[Scenes as source code]
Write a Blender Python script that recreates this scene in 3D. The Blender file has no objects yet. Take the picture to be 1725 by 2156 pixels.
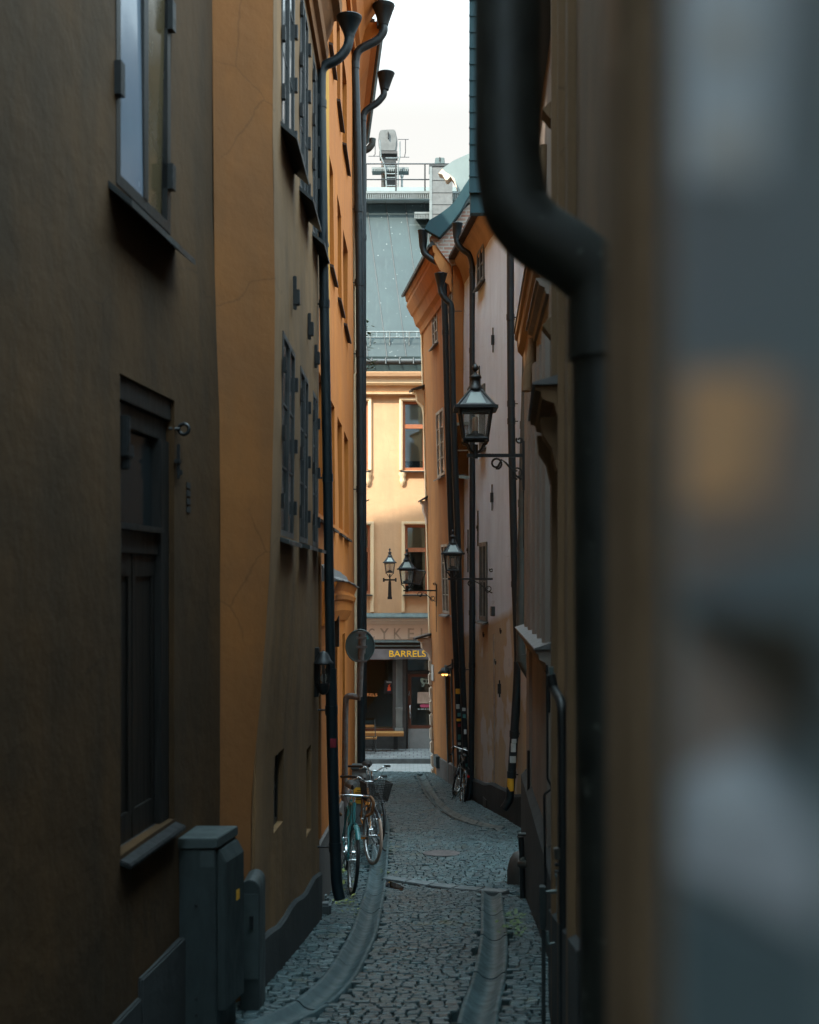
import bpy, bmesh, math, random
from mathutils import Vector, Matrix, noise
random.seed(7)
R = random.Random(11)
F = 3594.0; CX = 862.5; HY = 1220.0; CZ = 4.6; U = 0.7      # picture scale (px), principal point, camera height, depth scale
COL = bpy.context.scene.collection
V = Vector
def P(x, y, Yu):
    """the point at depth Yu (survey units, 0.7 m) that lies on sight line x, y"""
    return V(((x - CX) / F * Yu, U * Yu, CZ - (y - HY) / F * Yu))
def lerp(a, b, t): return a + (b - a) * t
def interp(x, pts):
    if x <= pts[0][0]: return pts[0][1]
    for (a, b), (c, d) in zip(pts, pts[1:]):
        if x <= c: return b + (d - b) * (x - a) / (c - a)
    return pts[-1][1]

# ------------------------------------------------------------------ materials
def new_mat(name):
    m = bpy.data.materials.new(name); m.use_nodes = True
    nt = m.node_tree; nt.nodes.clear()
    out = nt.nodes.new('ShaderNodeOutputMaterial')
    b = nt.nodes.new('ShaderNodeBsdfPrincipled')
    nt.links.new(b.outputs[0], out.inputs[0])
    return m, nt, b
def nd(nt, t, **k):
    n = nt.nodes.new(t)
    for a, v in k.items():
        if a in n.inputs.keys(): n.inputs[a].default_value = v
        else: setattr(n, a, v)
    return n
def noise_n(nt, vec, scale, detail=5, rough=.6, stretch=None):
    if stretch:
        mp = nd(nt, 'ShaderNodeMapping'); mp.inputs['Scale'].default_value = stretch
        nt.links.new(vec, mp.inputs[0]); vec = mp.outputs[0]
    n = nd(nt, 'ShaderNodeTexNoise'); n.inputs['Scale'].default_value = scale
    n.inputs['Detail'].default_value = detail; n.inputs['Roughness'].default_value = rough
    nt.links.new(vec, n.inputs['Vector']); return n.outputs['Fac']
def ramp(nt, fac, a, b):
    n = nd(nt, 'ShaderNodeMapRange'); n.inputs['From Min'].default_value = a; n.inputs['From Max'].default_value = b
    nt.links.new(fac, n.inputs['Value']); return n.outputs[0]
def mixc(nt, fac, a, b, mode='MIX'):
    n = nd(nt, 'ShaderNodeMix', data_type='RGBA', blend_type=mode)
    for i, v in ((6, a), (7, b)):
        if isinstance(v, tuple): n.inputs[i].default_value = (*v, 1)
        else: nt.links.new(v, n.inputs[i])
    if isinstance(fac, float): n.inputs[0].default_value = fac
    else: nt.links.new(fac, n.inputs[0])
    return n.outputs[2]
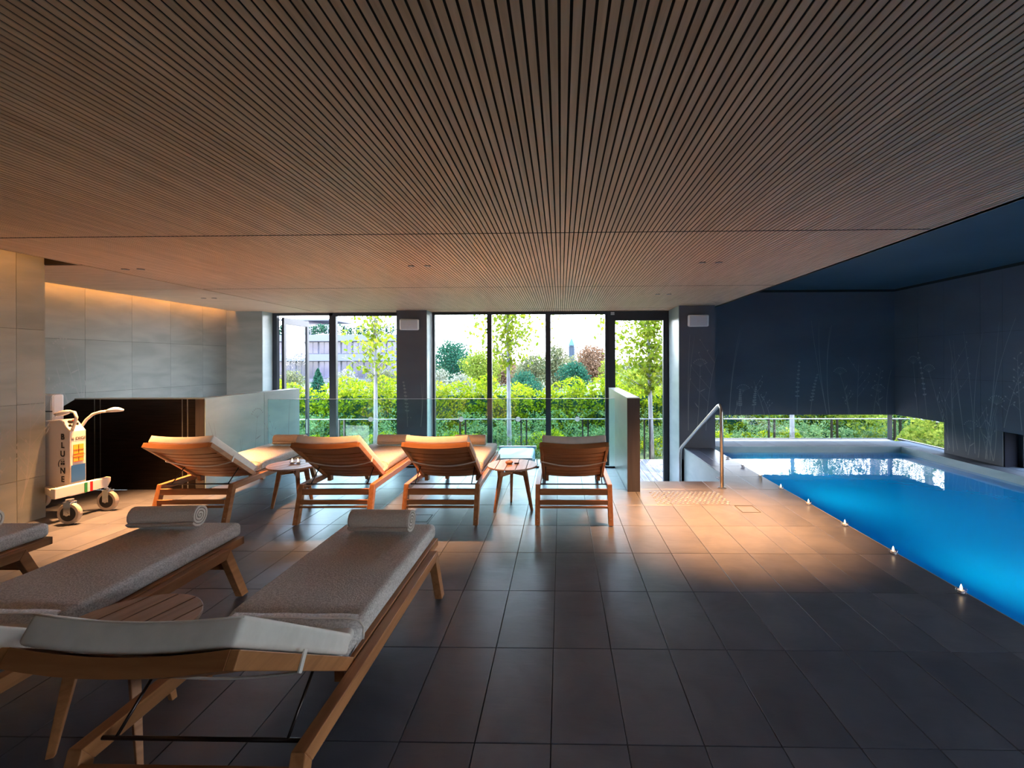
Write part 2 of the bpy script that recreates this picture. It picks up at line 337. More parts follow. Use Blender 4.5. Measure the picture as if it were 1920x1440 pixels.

• **Exercise aim**
Set the data above down again exactly as given, with no pictures.

• **Completed exercise**
Write a Blender Python script that recreates this scene in 3D. The Blender file has no objects yet. Take the picture to be 1725 by 2156 pixels.
import bpy, bmesh, math, random
from mathutils import Vector, Matrix, noise
random.seed(7)
R = random.Random(11)
F = 3594.0; CX = 862.5; HY = 1220.0; CZ = 4.6; U = 0.7      # picture scale (px), principal point, camera height, depth scale
COL = bpy.context.scene.collection
V = Vector
def P(x, y, Yu):
    """the point at depth Yu (survey units, 0.7 m) that lies on sight line x, y"""
    return V(((x - CX) / F * Yu, U * Yu, CZ - (y - HY) / F * Yu))
def lerp(a, b, t): return a + (b - a) * t
def interp(x, pts):
    if x <= pts[0][0]: return pts[0][1]
    for (a, b), (c, d) in zip(pts, pts[1:]):
        if x <= c: return b + (d - b) * (x - a) / (c - a)
    return pts[-1][1]

# ------------------------------------------------------------------ materials
def new_mat(name):
    m = bpy.data.materials.new(name); m.use_nodes = True
    nt = m.node_tree; nt.nodes.clear()
    out = nt.nodes.new('ShaderNodeOutputMaterial')
    b = nt.nodes.new('ShaderNodeBsdfPrincipled')
    nt.links.new(b.outputs[0], out.inputs[0])
    return m, nt, b
def nd(nt, t, **k):
    n = nt.nodes.new(t)
    for a, v in k.items():
        if a in n.inputs.keys(): n.inputs[a].default_value = v
        else: setattr(n, a, v)
    return n
def noise_n(nt, vec, scale, detail=5, rough=.6, stretch=None):
    if stretch:
        mp = nd(nt, 'ShaderNodeMapping'); mp.inputs['Scale'].default_value = stretch
        nt.links.new(vec, mp.inputs[0]); vec = mp.outputs[0]
    n = nd(nt, 'ShaderNodeTexNoise'); n.inputs['Scale'].default_value = scale
    n.inputs['Detail'].default_value = detail; n.inputs['Roughness'].default_value = rough
    nt.links.new(vec, n.inputs['Vector']); return n.outputs['Fac']
def ramp(nt, fac, a, b):
    n = nd(nt, 'ShaderNodeMapRange'); n.inputs['From Min'].default_value = a; n.inputs['From Max'].default_value = b
    nt.links.new(fac, n.inputs['Value']); return n.outputs[0]
def mixc(nt, fac, a, b, mode='MIX'):
    n = nd(nt, 'ShaderNodeMix', data_type='RGBA', blend_type=mode)
    for i, v in ((6, a), (7, b)):
        if isinstance(v, tuple): n.inputs[i].default_value = (*v, 1)
        else: nt.links.new(v, n.inputs[i])
    if isinstance(fac, float): n.inputs[0].default_value = fac
    else: nt.links.new(fac, n.inputs[0])
    return n.outputs[2]
Write part 2 of the bpy script that recreates this picture. It picks up at line 337. More parts follow. Use Blender 4.5. Measure the picture as if it were 1920x1440 pixels.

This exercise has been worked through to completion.